▸ **Information supplied**:
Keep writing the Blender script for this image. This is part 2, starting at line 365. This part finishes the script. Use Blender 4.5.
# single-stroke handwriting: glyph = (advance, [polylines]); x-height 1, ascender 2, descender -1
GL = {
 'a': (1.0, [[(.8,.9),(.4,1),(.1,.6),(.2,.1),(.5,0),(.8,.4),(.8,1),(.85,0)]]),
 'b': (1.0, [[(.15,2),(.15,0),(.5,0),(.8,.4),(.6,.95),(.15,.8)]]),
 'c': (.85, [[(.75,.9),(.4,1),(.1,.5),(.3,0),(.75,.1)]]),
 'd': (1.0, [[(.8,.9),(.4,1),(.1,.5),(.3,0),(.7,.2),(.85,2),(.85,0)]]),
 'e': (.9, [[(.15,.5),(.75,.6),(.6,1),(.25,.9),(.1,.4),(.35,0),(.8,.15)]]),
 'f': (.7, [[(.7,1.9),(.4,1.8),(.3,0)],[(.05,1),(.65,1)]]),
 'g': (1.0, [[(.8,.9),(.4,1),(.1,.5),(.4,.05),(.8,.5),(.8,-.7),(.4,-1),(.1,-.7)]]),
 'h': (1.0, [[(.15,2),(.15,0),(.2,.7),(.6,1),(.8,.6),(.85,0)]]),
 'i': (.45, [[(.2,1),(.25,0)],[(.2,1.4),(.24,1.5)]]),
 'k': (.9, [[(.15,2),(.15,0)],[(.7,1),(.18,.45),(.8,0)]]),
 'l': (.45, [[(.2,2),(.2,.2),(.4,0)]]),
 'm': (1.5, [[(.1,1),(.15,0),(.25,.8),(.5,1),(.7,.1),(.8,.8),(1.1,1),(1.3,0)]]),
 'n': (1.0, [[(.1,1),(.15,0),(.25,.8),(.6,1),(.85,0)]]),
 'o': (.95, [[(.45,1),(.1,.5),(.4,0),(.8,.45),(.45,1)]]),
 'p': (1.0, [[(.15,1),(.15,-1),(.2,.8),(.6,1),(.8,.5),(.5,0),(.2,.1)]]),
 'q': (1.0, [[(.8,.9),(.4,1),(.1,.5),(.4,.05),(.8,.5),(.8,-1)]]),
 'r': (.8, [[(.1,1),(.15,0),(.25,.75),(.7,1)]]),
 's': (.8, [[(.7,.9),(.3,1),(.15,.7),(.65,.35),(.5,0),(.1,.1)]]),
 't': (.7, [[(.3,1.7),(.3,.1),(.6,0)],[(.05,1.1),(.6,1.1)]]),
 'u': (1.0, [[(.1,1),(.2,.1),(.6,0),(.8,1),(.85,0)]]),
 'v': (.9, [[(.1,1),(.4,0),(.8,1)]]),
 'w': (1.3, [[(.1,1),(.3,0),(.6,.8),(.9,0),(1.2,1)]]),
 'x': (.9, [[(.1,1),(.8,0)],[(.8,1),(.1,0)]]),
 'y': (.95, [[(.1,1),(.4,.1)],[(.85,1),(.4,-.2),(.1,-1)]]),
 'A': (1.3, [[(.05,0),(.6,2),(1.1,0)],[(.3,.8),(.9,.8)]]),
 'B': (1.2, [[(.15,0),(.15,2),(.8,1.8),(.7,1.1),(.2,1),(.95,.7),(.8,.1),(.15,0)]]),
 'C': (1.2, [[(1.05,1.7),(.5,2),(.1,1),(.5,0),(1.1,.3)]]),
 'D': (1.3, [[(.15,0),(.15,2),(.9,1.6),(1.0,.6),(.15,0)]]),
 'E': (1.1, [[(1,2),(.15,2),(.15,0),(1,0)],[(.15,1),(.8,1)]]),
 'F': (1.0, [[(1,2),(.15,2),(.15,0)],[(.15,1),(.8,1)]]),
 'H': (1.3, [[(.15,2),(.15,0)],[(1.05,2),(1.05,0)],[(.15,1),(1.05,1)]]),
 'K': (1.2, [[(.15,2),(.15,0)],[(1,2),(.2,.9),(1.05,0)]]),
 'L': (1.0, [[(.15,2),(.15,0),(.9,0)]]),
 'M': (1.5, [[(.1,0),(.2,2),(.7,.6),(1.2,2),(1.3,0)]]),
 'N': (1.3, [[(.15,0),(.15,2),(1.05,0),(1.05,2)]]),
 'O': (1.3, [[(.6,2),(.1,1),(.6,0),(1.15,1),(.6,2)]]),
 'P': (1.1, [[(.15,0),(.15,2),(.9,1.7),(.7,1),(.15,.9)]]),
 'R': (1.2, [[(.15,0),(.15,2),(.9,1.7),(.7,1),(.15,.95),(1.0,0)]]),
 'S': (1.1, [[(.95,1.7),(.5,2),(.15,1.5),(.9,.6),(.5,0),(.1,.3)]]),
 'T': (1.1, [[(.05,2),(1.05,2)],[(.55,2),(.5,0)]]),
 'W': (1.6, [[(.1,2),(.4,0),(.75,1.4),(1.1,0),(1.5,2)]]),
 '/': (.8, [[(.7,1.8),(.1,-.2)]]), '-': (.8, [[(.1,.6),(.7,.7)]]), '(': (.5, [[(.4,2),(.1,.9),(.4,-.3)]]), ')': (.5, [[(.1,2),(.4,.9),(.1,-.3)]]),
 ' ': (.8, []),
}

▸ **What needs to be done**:
Take the listing above and write it out again exactly.

▸ **Result for this task**:
Keep writing the Blender script for this image. This is part 2, starting at line 365. This part finishes the script. Use Blender 4.5.
# single-stroke handwriting: glyph = (advance, [polylines]); x-height 1, ascender 2, descender -1
GL = {
 'a': (1.0, [[(.8,.9),(.4,1),(.1,.6),(.2,.1),(.5,0),(.8,.4),(.8,1),(.85,0)]]),
 'b': (1.0, [[(.15,2),(.15,0),(.5,0),(.8,.4),(.6,.95),(.15,.8)]]),
 'c': (.85, [[(.75,.9),(.4,1),(.1,.5),(.3,0),(.75,.1)]]),
 'd': (1.0, [[(.8,.9),(.4,1),(.1,.5),(.3,0),(.7,.2),(.85,2),(.85,0)]]),
 'e': (.9, [[(.15,.5),(.75,.6),(.6,1),(.25,.9),(.1,.4),(.35,0),(.8,.15)]]),
 'f': (.7, [[(.7,1.9),(.4,1.8),(.3,0)],[(.05,1),(.65,1)]]),
 'g': (1.0, [[(.8,.9),(.4,1),(.1,.5),(.4,.05),(.8,.5),(.8,-.7),(.4,-1),(.1,-.7)]]),
 'h': (1.0, [[(.15,2),(.15,0),(.2,.7),(.6,1),(.8,.6),(.85,0)]]),
 'i': (.45, [[(.2,1),(.25,0)],[(.2,1.4),(.24,1.5)]]),
 'k': (.9, [[(.15,2),(.15,0)],[(.7,1),(.18,.45),(.8,0)]]),
 'l': (.45, [[(.2,2),(.2,.2),(.4,0)]]),
 'm': (1.5, [[(.1,1),(.15,0),(.25,.8),(.5,1),(.7,.1),(.8,.8),(1.1,1),(1.3,0)]]),
 'n': (1.0, [[(.1,1),(.15,0),(.25,.8),(.6,1),(.85,0)]]),
 'o': (.95, [[(.45,1),(.1,.5),(.4,0),(.8,.45),(.45,1)]]),
 'p': (1.0, [[(.15,1),(.15,-1),(.2,.8),(.6,1),(.8,.5),(.5,0),(.2,.1)]]),
 'q': (1.0, [[(.8,.9),(.4,1),(.1,.5),(.4,.05),(.8,.5),(.8,-1)]]),
 'r': (.8, [[(.1,1),(.15,0),(.25,.75),(.7,1)]]),
 's': (.8, [[(.7,.9),(.3,1),(.15,.7),(.65,.35),(.5,0),(.1,.1)]]),
 't': (.7, [[(.3,1.7),(.3,.1),(.6,0)],[(.05,1.1),(.6,1.1)]]),
 'u': (1.0, [[(.1,1),(.2,.1),(.6,0),(.8,1),(.85,0)]]),
 'v': (.9, [[(.1,1),(.4,0),(.8,1)]]),
 'w': (1.3, [[(.1,1),(.3,0),(.6,.8),(.9,0),(1.2,1)]]),
 'x': (.9, [[(.1,1),(.8,0)],[(.8,1),(.1,0)]]),
 'y': (.95, [[(.1,1),(.4,.1)],[(.85,1),(.4,-.2),(.1,-1)]]),
 'A': (1.3, [[(.05,0),(.6,2),(1.1,0)],[(.3,.8),(.9,.8)]]),
 'B': (1.2, [[(.15,0),(.15,2),(.8,1.8),(.7,1.1),(.2,1),(.95,.7),(.8,.1),(.15,0)]]),
 'C': (1.2, [[(1.05,1.7),(.5,2),(.1,1),(.5,0),(1.1,.3)]]),
 'D': (1.3, [[(.15,0),(.15,2),(.9,1.6),(1.0,.6),(.15,0)]]),
 'E': (1.1, [[(1,2),(.15,2),(.15,0),(1,0)],[(.15,1),(.8,1)]]),
 'F': (1.0, [[(1,2),(.15,2),(.15,0)],[(.15,1),(.8,1)]]),
 'H': (1.3, [[(.15,2),(.15,0)],[(1.05,2),(1.05,0)],[(.15,1),(1.05,1)]]),
 'K': (1.2, [[(.15,2),(.15,0)],[(1,2),(.2,.9),(1.05,0)]]),
 'L': (1.0, [[(.15,2),(.15,0),(.9,0)]]),
 'M': (1.5, [[(.1,0),(.2,2),(.7,.6),(1.2,2),(1.3,0)]]),
 'N': (1.3, [[(.15,0),(.15,2),(1.05,0),(1.05,2)]]),
 'O': (1.3, [[(.6,2),(.1,1),(.6,0),(1.15,1),(.6,2)]]),
 'P': (1.1, [[(.15,0),(.15,2),(.9,1.7),(.7,1),(.15,.9)]]),
 'R': (1.2, [[(.15,0),(.15,2),(.9,1.7),(.7,1),(.15,.95),(1.0,0)]]),
 'S': (1.1, [[(.95,1.7),(.5,2),(.15,1.5),(.9,.6),(.5,0),(.1,.3)]]),
 'T': (1.1, [[(.05,2),(1.05,2)],[(.55,2),(.5,0)]]),
 'W': (1.6, [[(.1,2),(.4,0),(.75,1.4),(1.1,0),(1.5,2)]]),
 '/': (.8, [[(.7,1.8),(.1,-.2)]]), '-': (.8, [[(.1,.6),(.7,.7)]]), '(': (.5, [[(.4,2),(.1,.9),(.4,-.3)]]), ')': (.5, [[(.1,2),(.4,.9),(.1,-.3)]]),
 ' ': (.8, []),
}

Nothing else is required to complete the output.